Daar staat ze dan, armen en benen wijd, niemand komt hier langs! Wanneer de trainer fluit rent de aanvallende partij moeiteloos langs Sara, die stokstijf blijft staan op haar plek van de Chinese muur… De volgende vijf minuten van de training wordt er uitgelegd dat je wel mag bewegen en verplaatsen om de tegenpartij tegen te houden.
Ten derde, en dit is niet cynisch bedoeld, de rugby-ouders zijn super relaxed. Gelijk al bij de eerste training krijgen we van de teamleider te horen dat het leuk is dat we er zijn maar dat dit een team sport is. Het is niet gewenst om alleen je eigen kind aan te moedigen. Als je juicht, juich je voor het team. Ook roep je geen coachende of rugby gerelateerde zaken zoals “tackel hem dan!!” of “linksom rennen!!”. Neen!! Dat is aan de coaches. Eigenlijk hoef je ook in de pauze het veld niet op te komen en kunnen de coaches wel beoordelen of je kind gewond is na een val. Dus wat kan je als ouder dan wél doen? Dat vraag je je nu wellicht af?
Niets. He-le-maal niets…. En het is heerlijk!! We kletsen, we kijken af en toe naar de kids, drinken een bakkie, pielen op onze telefoon, lachen (zachtjes) onze kids uit, vragen ons af wanneer het op rugby gaat lijken en zwaaien af en toe terug wanneer een kind vanuit de verte oogcontact zoekt. Het is heerlijk!
Verder heeft Sara, net als ze meeste anderen, de concentratie nog niet om een hele training bewust mee te maken. Wanneer we ongeveer veertig minuten bezig zijn zie ik haar steeds meer afdwalen. Ze kan de discipline niet meer opbrengen om naar de trainers te luisteren en langzaam komen haar kinderlijke impulsen weer naar boven. En één van de impulsen waar Sara altijd aan toe moet geven is het maken van een radslag. Ze kan er niets aan doen, het moet eruit.

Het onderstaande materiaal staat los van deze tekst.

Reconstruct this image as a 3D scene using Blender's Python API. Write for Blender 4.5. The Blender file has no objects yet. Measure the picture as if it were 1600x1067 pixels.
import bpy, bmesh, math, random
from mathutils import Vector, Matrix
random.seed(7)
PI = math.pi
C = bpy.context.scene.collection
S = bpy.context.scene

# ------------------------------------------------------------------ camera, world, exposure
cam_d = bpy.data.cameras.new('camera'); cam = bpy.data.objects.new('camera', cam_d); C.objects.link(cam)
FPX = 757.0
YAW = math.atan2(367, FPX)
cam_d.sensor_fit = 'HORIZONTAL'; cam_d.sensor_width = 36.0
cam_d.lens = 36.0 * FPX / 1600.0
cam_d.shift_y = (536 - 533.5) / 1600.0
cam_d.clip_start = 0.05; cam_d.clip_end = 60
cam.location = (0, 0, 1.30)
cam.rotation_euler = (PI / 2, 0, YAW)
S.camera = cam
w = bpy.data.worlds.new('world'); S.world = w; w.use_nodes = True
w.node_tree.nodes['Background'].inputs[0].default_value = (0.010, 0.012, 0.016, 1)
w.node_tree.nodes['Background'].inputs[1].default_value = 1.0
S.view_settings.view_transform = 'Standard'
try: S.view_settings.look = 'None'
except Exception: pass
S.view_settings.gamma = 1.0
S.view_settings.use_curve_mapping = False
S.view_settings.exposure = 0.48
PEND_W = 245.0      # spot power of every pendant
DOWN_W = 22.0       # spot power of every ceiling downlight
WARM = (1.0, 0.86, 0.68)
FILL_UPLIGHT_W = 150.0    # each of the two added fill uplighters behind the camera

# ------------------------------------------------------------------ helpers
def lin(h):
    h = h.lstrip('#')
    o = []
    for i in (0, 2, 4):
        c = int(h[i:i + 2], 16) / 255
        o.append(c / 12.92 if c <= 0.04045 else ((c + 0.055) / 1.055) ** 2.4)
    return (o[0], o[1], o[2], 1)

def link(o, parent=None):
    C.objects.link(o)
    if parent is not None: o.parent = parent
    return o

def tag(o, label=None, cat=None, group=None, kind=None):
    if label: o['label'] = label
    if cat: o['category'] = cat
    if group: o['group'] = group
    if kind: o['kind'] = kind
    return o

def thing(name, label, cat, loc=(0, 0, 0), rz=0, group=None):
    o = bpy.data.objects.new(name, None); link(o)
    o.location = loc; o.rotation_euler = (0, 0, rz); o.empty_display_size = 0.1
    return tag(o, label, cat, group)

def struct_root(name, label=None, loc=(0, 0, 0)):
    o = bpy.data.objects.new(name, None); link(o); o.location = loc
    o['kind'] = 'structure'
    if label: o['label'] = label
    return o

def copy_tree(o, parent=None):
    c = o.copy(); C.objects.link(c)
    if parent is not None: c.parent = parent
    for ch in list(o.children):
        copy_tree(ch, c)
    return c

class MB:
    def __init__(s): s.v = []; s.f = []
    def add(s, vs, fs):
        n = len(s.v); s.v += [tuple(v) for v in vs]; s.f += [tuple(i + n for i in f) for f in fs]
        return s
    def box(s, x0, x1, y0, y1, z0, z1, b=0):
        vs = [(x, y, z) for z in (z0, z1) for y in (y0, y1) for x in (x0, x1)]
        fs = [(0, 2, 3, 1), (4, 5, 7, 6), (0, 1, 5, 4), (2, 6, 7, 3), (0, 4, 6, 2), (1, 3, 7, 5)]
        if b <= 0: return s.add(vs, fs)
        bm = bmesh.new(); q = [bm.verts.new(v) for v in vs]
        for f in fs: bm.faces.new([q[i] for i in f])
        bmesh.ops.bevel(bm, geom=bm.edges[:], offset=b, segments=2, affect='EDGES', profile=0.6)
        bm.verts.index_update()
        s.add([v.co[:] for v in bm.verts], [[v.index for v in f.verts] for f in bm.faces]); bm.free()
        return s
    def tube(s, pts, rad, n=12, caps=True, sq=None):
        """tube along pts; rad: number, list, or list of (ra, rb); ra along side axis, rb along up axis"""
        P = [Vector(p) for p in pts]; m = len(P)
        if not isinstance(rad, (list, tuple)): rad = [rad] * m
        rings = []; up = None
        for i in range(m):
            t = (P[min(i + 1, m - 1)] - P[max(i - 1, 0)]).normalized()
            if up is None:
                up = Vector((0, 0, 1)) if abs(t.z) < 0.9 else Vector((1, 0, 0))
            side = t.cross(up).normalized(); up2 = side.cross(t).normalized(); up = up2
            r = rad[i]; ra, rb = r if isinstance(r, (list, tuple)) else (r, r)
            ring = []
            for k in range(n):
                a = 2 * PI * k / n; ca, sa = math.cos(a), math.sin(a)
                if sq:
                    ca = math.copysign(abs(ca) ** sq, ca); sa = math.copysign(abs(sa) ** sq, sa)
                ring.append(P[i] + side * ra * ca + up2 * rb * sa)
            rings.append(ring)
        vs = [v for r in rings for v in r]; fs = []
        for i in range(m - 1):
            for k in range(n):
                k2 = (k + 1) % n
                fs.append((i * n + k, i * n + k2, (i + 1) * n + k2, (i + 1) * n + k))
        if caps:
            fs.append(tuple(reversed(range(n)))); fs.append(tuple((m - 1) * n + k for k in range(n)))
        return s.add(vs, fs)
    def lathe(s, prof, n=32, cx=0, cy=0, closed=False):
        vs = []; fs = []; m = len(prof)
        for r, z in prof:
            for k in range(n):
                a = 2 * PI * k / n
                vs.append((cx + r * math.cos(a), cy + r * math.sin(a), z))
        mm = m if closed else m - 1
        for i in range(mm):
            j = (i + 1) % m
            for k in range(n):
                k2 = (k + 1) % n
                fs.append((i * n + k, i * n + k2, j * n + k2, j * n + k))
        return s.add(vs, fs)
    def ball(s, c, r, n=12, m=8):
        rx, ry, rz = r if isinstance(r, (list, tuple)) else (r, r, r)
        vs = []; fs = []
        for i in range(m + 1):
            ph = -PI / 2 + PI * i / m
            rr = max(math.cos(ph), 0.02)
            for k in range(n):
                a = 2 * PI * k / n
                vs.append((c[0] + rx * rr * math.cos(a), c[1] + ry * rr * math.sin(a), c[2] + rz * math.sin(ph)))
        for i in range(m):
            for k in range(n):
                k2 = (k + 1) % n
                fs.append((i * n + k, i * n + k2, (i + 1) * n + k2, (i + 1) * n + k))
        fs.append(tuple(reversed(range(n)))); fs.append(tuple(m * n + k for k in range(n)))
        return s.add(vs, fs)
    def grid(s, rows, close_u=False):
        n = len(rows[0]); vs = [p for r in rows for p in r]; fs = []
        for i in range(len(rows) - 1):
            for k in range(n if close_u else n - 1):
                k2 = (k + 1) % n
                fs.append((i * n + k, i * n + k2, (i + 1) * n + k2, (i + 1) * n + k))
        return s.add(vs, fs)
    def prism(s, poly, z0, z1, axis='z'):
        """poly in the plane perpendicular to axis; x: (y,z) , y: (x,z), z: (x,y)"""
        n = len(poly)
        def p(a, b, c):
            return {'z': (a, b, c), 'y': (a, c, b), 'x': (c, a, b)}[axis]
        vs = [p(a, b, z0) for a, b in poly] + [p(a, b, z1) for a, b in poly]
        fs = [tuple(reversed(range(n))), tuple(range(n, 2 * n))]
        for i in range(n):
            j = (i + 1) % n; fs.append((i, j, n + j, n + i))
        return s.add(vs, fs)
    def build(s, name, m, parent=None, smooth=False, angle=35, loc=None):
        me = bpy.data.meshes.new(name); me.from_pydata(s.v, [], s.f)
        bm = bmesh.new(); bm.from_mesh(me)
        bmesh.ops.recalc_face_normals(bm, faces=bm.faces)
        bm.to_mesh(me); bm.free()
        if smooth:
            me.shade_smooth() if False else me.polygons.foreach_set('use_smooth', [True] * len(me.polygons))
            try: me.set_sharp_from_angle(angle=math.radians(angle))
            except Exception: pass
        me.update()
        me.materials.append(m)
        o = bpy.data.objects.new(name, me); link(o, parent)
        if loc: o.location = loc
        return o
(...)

Vanaf de zijlijn zie ik het al aankomen, midden in een oefenwedstrijdje kijkt Sara om zich heen. Nee, ze kijkt niet waar de bal is. Ze kijkt of ze genoeg ruimte heeft om zich heen. Dan loopt ze zo’n 5 stappen met haar armen in de lucht en haar blik op de grond gericht. En dan… Haar team rent ondertussen naar de andere kant van het veld. Sara maakt een radslag met kromme benen en landt net uit evenwicht. Daardoor moet ze er een soort van pirouette achteraan maken om overeind te blijven, maar dan staat ze stil. Trots kijkt ze om zich heen, haar team is twintig meter verder aan het stoeien om de rare bal. Sara huppelt er naartoe en mengt zich de kluwen armen en benen.
De trainer fluit, het is pauze en de teams rennen richting de zijlijn. Een stuk of zes kinderen gooien even vrij over met de rare bal, Sara doet mee. Ze gooit naar haar buurman en begint weer aan het maken van een radslag. De bal is nu het hele rijtje afgegaan en is nu weer bijna terug bij Sara. Haar buurman gooit de bal naar Sara die gelijktijdig haar benen in de lucht gooit…
Trainers, kinderen en ouders kijken hoe de bal haar voet raakt en vervolgens door de lucht vliegt. Even is het stil en iedereen volgt het rare ding met zijn ogen. Op een paar meter na vliegt de bal langs de palen en teleurgesteld zegt iemand “oeoeoeh een beetje meer naar het midden had mooi geweest”. Zelfs de trainers besluiten de man niet aan te spreken op zijn coachende en rugby gerelateerde uitspraak.
“hmmfff shshe mggfffttt” roept Sara. En ik roep terug: “ja! Ik zag het!!”
Geweldig geschreven!! Wist ook niet dat er kinderrugby bestond.